I knew it! My response: "Oh. So you didn't review my site."

Their response: "Thanks for your prompt response. I just reviewed your website, which is {real web site address}[1] and it seems that your website is in under process."

Do they also think I really believe their name is Steven Moore too? I wouldn't trust this person or company to ever do work for me...

[1] The site address was really there (not a template holder).

I once met a guy in a Starbucks in New Delhi. He asked me about my job. Me: "I am a software developer." Him: "Oh no! You are not one of those Indian guys who keep on sending Skype messages to everybody asking for projects and selling services? Are you?"

LOL. I agree, a lot of people engage in spamming others like that in India. A lot of people do just this (sending unwanted messages to "leads" on Skype , email, slack, whatever) as their day job to make a living.

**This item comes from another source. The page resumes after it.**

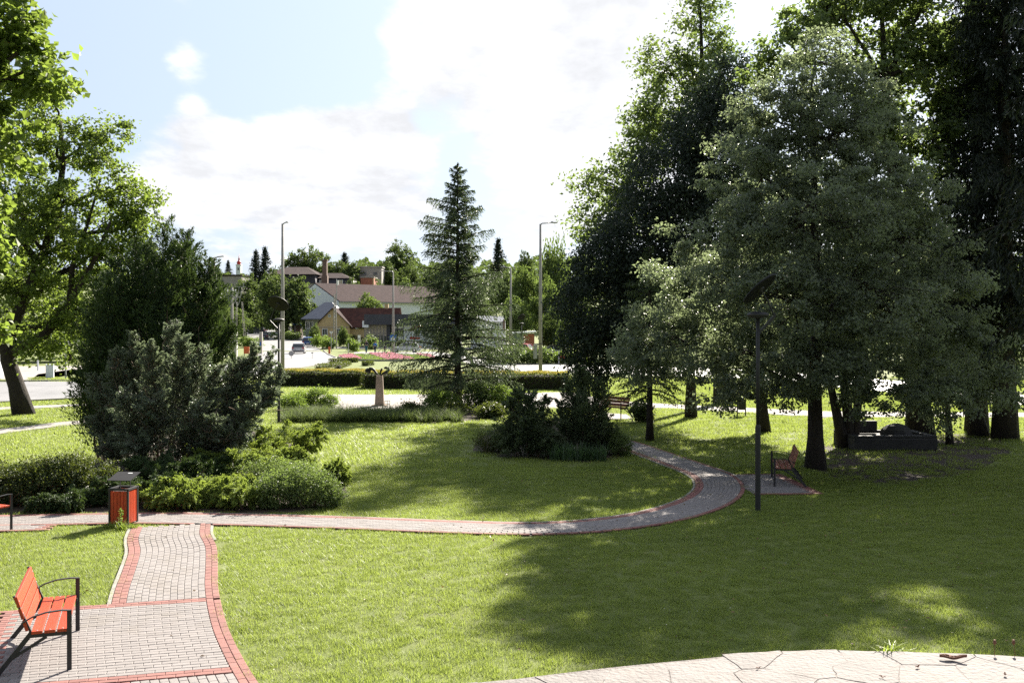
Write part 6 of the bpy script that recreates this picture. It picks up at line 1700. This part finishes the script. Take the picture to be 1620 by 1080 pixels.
# ------------------------------------------------------------------ people
M['skin'] = mat('skin', (0.42, 0.25, 0.18), (0.38, 0.22, 0.16), 8, 0.6)
M['hair_grey'] = mat('grey blond hair', (0.28, 0.24, 0.20), (0.22, 0.19, 0.16), 20, 0.7)
M['hair_dark'] = mat('dark hair', (0.03, 0.022, 0.018), (0.045, 0.032, 0.026), 20, 0.7)
M['cloth_black'] = mat('black cloth', (0.018, 0.018, 0.022), (0.028, 0.028, 0.032), 12, 0.9)
M['cloth_teal'] = mat('teal trousers', (0.02, 0.10, 0.12), (0.016, 0.08, 0.10), 12, 0.9)
M['cloth_blue'] = mat('blue shirt', (0.03, 0.14, 0.42), (0.025, 0.12, 0.36), 12, 0.9)
M['cloth_navy'] = mat('navy cloth', (0.018, 0.024, 0.05), (0.024, 0.03, 0.06), 12, 0.9)
def skin_mesh(name, verts, edges, radii, m, sub=1):
    me = bpy.data.meshes.new(name); me.from_pydata(verts, edges, [])
    o = bpy.data.objects.new(name, me); COL.objects.link(o)
    o.modifiers.new('skin', 'SKIN')
    for i, r_ in enumerate(radii):
        me.skin_vertices[0].data[i].radius = (r_, r_) if not hasattr(r_, '__len__') else r_
        me.skin_vertices[0].data[i].use_root = (i == 0)
    s = o.modifiers.new('sub', 'SUBSURF'); s.levels = sub; s.render_levels = sub
    dg = bpy.context.evaluated_depsgraph_get()
    out = bpy.data.meshes.new_from_object(o.evaluated_get(dg))
    bpy.data.objects.remove(o)
    out.materials.clear(); out.materials.append(m)
    for p in out.polygons:
        p.use_smooth = True
    out.name = name
    return out
def person(label, px, d, h, rot, top, legs, hair, stride=0.16):
    r = thing('person', label, 'person', gx(px, d), rot, 'people walking past the shop')
    s = h / 1.75
    def P(*a):
        return tuple(x * s for x in a)
    hips, sh = 0.95, 1.42
    J = {'pel': P(0, 0, hips), 'spine': P(0, -0.01, 1.16), 'chest': P(0, 0, 1.34), 'neck': P(0, 0.01, 1.49), 'head': P(0, 0.02, 1.60), 'crown': P(0, 0.02, 1.70)}
    vs = [J['pel'], J['spine'], J['chest'], J['neck'], J['head'], J['crown']]; es = [(0, 1), (1, 2), (2, 3), (3, 4), (4, 5)]
    rd = [0.135 * s, 0.125 * s, 0.15 * s, 0.055 * s, 0.088 * s, 0.07 * s]
    tops_v = [J['pel'], J['spine'], J['chest'], P(0, 0.005, 1.46)]; tops_e = [(0, 1), (1, 2), (2, 3)]; tops_r = [0.150 * s, 0.143 * s, 0.165 * s, 0.075 * s]
    leg_v = [P(0, 0, hips)]; leg_e = []; leg_r = [0.145 * s]
    for sd in (-1, 1):
        st = stride * sd
        a = [P(sd * 0.09, 0, 0.90), P(sd * 0.10, st * 0.5 + 0.03, 0.50), P(sd * 0.10, st, 0.085), P(sd * 0.11, st + 0.14, 0.035)]
        b = len(vs); vs += a; es += [(0, b), (b, b + 1), (b + 1, b + 2), (b + 2, b + 3)]; rd += [0.088 * s, 0.058 * s, 0.042 * s, 0.034 * s]
        b = len(leg_v); leg_v += a[:2] + [P(sd * 0.10, st * 0.95, 0.12)]; leg_e += [(0, b), (b, b + 1), (b + 1, b + 2)]; leg_r += [0.105 * s, 0.078 * s, 0.062 * s]
        sw = -st * 1.2
        arm = [P(sd * 0.19, 0, 1.40), P(sd * 0.25, sw * 0.4 - 0.02, 1.12), P(sd * 0.25, sw + 0.05, 0.88), P(sd * 0.25, sw + 0.08, 0.80)]
        b = len(vs); vs += arm; es += [(2, b), (b, b + 1), (b + 1, b + 2), (b + 2, b + 3)]; rd += [0.055 * s, 0.042 * s, 0.027 * s, 0.036 * s]
        pb = b + 3
        for f in range(4):
            q = len(vs); vs += [P(sd * 0.25, sw + 0.055 + f * 0.022, 0.745 - 0.004 * abs(f - 1.5)), P(sd * 0.245, sw + 0.062 + f * 0.022, 0.705 + 0.008 * abs(f - 1))]
            es += [(pb, q), (q, q + 1)]; rd += [0.010 * s, 0.008 * s]
        q = len(vs); vs += [P(sd * 0.225, sw + 0.12, 0.775), P(sd * 0.22, sw + 0.135, 0.74)]; es += [(pb, q), (q, q + 1)]; rd += [0.011 * s, 0.009 * s]
        b = len(tops_v); tops_v += arm[:2] + [P(sd * 0.25, sw + 0.03, 0.93)]; tops_e += [(2, b), (b, b + 1), (b + 1, b + 2)]; tops_r += [0.068 * s, 0.055 * s, 0.042 * s]
    link('body', skin_mesh('body', vs, es, rd, M['skin']), r)
    link('shirt', skin_mesh('shirt', tops_v, tops_e, tops_r, M[top]), r)
    link('trousers', skin_mesh('trousers', leg_v, leg_e, leg_r, M[legs]), r)
    mb = MB(); mb.lathe([(0.06 * s, 1.575 * s), (0.097 * s, 1.60 * s), (0.101 * s, 1.66 * s), (0.085 * s, 1.73 * s), (0.04 * s, 1.77 * s)], 12, c=(0, -0.012 * s, 0)); mb.build('hair', M[hair], r, smooth=True)
    mb = MB()
    for sd in (-1, 1):
        mb.box(P(sd * 0.105, st + 0.06 if sd > 0 else -st + 0.06, 0.035), (0.095 * s, 0.27 * s, 0.07 * s))
    mb.build('shoe', M['cloth_black'], r, bevel=0.015)
    mb = MB()
    for sd in (-1, 1):
        mb.lathe([(0.006 * s, -0.006 * s), (0.012 * s, 0), (0.006 * s, 0.006 * s)], 8, c=P(sd * 0.033, 0.108, 1.625))
    mb.build('eye', M['black'], r)
    mb = MB(); mb.add([P(-0.014, 0.108, 1.585), P(0.014, 0.108, 1.585), P(0, 0.135, 1.59), P(0, 0.106, 1.63)], ((0, 2, 1), (0, 3, 2), (1, 2, 3), (0, 1, 3))); mb.build('nose', M['skin'], r)
    return r
person('person with fair hair in black top and teal trousers walking by the bush', 579.5, 143, 1.84, math.radians(30), 'cloth_black', 'cloth_teal', 'hair_grey')
person('person in a bright blue shirt and dark trousers walking before the shop', 593.5, 142, 1.66, math.radians(200), 'cloth_blue', 'cloth_navy', 'hair_dark')
person('small child in dark blue standing right of the blue shirted person', 608.5, 142, 1.22, math.radians(170), 'cloth_navy', 'cloth_navy', 'hair_dark', 0.08)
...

I totally understand your feelings. I too have hired local freelancers in the past and I still get emails from them now and then. I always mark them as spam, but they tend to change their email addresses every time :(
keviv, i checked out your blog. please send me your contact details by email. :) thanks
Done.
Where do you get remote contract work from? Any website/agency that helps with finding clients?
Curious - how did you get things started?
If there are any programming/tech meetups in your area, go to them! Ask around for any work that needs to be done. Draft a quick talk on something you've worked on recently, and give it. Networking is a very powerful tool.
Thanks for the tips.
Very interesting idea on the teaching bit. It seems a great way to promote yourself.
Any tips for remote? I live in a far away country with no physical access to the US.